▶ _What is needed_
Output the material beneath exactly, leaving nothing out.

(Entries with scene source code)
[Begin]
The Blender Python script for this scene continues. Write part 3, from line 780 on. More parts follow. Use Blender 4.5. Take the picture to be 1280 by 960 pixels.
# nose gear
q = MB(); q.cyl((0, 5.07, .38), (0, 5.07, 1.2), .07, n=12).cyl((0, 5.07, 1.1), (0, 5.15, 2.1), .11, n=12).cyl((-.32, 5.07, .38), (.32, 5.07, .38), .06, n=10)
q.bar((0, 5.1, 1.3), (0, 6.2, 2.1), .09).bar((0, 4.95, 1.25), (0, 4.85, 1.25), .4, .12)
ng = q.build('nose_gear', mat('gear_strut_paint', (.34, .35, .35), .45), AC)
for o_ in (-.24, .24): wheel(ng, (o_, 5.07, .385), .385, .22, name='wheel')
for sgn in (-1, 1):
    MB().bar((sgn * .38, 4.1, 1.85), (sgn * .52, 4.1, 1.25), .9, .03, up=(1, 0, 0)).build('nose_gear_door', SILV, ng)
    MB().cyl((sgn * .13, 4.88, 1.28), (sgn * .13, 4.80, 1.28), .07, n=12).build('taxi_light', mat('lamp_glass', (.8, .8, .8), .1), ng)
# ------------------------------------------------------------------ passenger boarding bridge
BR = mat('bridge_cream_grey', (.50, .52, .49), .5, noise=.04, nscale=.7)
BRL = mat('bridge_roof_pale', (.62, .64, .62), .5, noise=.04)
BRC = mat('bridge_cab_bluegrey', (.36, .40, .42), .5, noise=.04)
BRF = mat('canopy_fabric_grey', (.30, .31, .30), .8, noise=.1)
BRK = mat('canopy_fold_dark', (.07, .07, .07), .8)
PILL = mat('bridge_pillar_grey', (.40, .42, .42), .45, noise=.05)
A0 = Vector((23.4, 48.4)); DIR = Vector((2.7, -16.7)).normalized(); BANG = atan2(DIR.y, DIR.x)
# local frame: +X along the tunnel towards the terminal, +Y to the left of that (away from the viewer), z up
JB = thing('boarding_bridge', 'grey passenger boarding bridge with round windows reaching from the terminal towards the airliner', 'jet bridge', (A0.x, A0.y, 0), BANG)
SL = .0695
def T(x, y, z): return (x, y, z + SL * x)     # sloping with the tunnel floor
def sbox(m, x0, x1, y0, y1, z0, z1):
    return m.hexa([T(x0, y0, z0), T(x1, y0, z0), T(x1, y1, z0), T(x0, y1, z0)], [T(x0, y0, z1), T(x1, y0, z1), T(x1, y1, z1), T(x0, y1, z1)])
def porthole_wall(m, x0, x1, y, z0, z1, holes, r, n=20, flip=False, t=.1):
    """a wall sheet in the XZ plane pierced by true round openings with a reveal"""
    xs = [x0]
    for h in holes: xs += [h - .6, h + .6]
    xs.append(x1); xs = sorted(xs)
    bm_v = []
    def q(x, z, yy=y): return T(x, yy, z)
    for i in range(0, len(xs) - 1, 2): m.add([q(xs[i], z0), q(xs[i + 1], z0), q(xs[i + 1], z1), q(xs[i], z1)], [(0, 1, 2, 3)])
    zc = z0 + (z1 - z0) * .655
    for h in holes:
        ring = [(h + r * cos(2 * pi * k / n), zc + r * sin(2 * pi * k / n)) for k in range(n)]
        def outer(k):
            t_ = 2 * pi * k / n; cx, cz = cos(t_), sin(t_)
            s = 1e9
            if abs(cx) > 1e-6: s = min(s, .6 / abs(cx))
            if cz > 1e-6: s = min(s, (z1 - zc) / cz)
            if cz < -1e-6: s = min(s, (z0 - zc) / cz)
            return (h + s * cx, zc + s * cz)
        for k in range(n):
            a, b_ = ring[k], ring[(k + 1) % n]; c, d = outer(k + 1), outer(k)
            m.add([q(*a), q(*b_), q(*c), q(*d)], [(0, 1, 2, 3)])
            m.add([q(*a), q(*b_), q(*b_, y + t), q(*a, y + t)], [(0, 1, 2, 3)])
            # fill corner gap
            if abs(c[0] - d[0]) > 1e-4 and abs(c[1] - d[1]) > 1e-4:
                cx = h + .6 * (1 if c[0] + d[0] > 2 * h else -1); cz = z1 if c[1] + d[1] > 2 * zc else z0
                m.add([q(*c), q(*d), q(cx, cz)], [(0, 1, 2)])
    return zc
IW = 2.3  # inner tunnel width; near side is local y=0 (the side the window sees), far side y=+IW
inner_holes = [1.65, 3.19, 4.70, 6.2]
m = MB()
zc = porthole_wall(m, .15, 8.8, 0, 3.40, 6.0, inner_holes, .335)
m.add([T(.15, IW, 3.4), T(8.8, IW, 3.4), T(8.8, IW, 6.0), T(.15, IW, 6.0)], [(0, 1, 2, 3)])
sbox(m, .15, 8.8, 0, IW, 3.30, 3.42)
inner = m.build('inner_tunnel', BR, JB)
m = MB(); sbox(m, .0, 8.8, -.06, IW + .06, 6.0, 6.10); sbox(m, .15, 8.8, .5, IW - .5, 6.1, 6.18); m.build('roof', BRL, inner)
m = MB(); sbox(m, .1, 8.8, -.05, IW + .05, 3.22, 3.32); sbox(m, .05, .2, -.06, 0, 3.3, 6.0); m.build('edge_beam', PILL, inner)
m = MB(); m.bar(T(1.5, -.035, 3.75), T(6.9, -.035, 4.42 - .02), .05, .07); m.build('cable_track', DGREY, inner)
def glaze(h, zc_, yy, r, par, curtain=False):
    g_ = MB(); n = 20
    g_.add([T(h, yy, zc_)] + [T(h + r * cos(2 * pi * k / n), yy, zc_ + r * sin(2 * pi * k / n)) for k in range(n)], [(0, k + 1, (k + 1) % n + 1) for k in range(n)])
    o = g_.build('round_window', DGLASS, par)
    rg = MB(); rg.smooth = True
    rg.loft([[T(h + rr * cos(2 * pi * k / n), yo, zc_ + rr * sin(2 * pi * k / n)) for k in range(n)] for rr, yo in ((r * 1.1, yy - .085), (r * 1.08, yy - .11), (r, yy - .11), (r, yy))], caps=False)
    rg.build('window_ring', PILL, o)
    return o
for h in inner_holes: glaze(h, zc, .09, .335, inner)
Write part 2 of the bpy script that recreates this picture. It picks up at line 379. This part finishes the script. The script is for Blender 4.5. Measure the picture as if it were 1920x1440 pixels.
[End]
▶ _Final result_
The Blender Python script for this scene continues. Write part 3, from line 780 on. More parts follow. Use Blender 4.5. Take the picture to be 1280 by 960 pixels.
# nose gear
q = MB(); q.cyl((0, 5.07, .38), (0, 5.07, 1.2), .07, n=12).cyl((0, 5.07, 1.1), (0, 5.15, 2.1), .11, n=12).cyl((-.32, 5.07, .38), (.32, 5.07, .38), .06, n=10)
q.bar((0, 5.1, 1.3), (0, 6.2, 2.1), .09).bar((0, 4.95, 1.25), (0, 4.85, 1.25), .4, .12)
ng = q.build('nose_gear', mat('gear_strut_paint', (.34, .35, .35), .45), AC)
for o_ in (-.24, .24): wheel(ng, (o_, 5.07, .385), .385, .22, name='wheel')
for sgn in (-1, 1):
    MB().bar((sgn * .38, 4.1, 1.85), (sgn * .52, 4.1, 1.25), .9, .03, up=(1, 0, 0)).build('nose_gear_door', SILV, ng)
    MB().cyl((sgn * .13, 4.88, 1.28), (sgn * .13, 4.80, 1.28), .07, n=12).build('taxi_light', mat('lamp_glass', (.8, .8, .8), .1), ng)
# ------------------------------------------------------------------ passenger boarding bridge
BR = mat('bridge_cream_grey', (.50, .52, .49), .5, noise=.04, nscale=.7)
BRL = mat('bridge_roof_pale', (.62, .64, .62), .5, noise=.04)
BRC = mat('bridge_cab_bluegrey', (.36, .40, .42), .5, noise=.04)
BRF = mat('canopy_fabric_grey', (.30, .31, .30), .8, noise=.1)
BRK = mat('canopy_fold_dark', (.07, .07, .07), .8)
PILL = mat('bridge_pillar_grey', (.40, .42, .42), .45, noise=.05)
A0 = Vector((23.4, 48.4)); DIR = Vector((2.7, -16.7)).normalized(); BANG = atan2(DIR.y, DIR.x)
# local frame: +X along the tunnel towards the terminal, +Y to the left of that (away from the viewer), z up
JB = thing('boarding_bridge', 'grey passenger boarding bridge with round windows reaching from the terminal towards the airliner', 'jet bridge', (A0.x, A0.y, 0), BANG)
SL = .0695
def T(x, y, z): return (x, y, z + SL * x)     # sloping with the tunnel floor
def sbox(m, x0, x1, y0, y1, z0, z1):
    return m.hexa([T(x0, y0, z0), T(x1, y0, z0), T(x1, y1, z0), T(x0, y1, z0)], [T(x0, y0, z1), T(x1, y0, z1), T(x1, y1, z1), T(x0, y1, z1)])
def porthole_wall(m, x0, x1, y, z0, z1, holes, r, n=20, flip=False, t=.1):
    """a wall sheet in the XZ plane pierced by true round openings with a reveal"""
    xs = [x0]
    for h in holes: xs += [h - .6, h + .6]
    xs.append(x1); xs = sorted(xs)
    bm_v = []
    def q(x, z, yy=y): return T(x, yy, z)
    for i in range(0, len(xs) - 1, 2): m.add([q(xs[i], z0), q(xs[i + 1], z0), q(xs[i + 1], z1), q(xs[i], z1)], [(0, 1, 2, 3)])
    zc = z0 + (z1 - z0) * .655
    for h in holes:
        ring = [(h + r * cos(2 * pi * k / n), zc + r * sin(2 * pi * k / n)) for k in range(n)]
        def outer(k):
            t_ = 2 * pi * k / n; cx, cz = cos(t_), sin(t_)
            s = 1e9
            if abs(cx) > 1e-6: s = min(s, .6 / abs(cx))
            if cz > 1e-6: s = min(s, (z1 - zc) / cz)
            if cz < -1e-6: s = min(s, (z0 - zc) / cz)
            return (h + s * cx, zc + s * cz)
        for k in range(n):
            a, b_ = ring[k], ring[(k + 1) % n]; c, d = outer(k + 1), outer(k)
            m.add([q(*a), q(*b_), q(*c), q(*d)], [(0, 1, 2, 3)])
            m.add([q(*a), q(*b_), q(*b_, y + t), q(*a, y + t)], [(0, 1, 2, 3)])
            # fill corner gap
            if abs(c[0] - d[0]) > 1e-4 and abs(c[1] - d[1]) > 1e-4:
                cx = h + .6 * (1 if c[0] + d[0] > 2 * h else -1); cz = z1 if c[1] + d[1] > 2 * zc else z0
                m.add([q(*c), q(*d), q(cx, cz)], [(0, 1, 2)])
    return zc
IW = 2.3  # inner tunnel width; near side is local y=0 (the side the window sees), far side y=+IW
inner_holes = [1.65, 3.19, 4.70, 6.2]
m = MB()
zc = porthole_wall(m, .15, 8.8, 0, 3.40, 6.0, inner_holes, .335)
m.add([T(.15, IW, 3.4), T(8.8, IW, 3.4), T(8.8, IW, 6.0), T(.15, IW, 6.0)], [(0, 1, 2, 3)])
sbox(m, .15, 8.8, 0, IW, 3.30, 3.42)
inner = m.build('inner_tunnel', BR, JB)
m = MB(); sbox(m, .0, 8.8, -.06, IW + .06, 6.0, 6.10); sbox(m, .15, 8.8, .5, IW - .5, 6.1, 6.18); m.build('roof', BRL, inner)
m = MB(); sbox(m, .1, 8.8, -.05, IW + .05, 3.22, 3.32); sbox(m, .05, .2, -.06, 0, 3.3, 6.0); m.build('edge_beam', PILL, inner)
m = MB(); m.bar(T(1.5, -.035, 3.75), T(6.9, -.035, 4.42 - .02), .05, .07); m.build('cable_track', DGREY, inner)
def glaze(h, zc_, yy, r, par, curtain=False):
    g_ = MB(); n = 20
    g_.add([T(h, yy, zc_)] + [T(h + r * cos(2 * pi * k / n), yy, zc_ + r * sin(2 * pi * k / n)) for k in range(n)], [(0, k + 1, (k + 1) % n + 1) for k in range(n)])
    o = g_.build('round_window', DGLASS, par)
    rg = MB(); rg.smooth = True
    rg.loft([[T(h + rr * cos(2 * pi * k / n), yo, zc_ + rr * sin(2 * pi * k / n)) for k in range(n)] for rr, yo in ((r * 1.1, yy - .085), (r * 1.08, yy - .11), (r, yy - .11), (r, yy))], caps=False)
    rg.build('window_ring', PILL, o)
    return o
for h in inner_holes: glaze(h, zc, .09, .335, inner)
Write part 2 of the bpy script that recreates this picture. It picks up at line 379. This part finishes the script. The script is for Blender 4.5. Measure the picture as if it were 1920x1440 pixels.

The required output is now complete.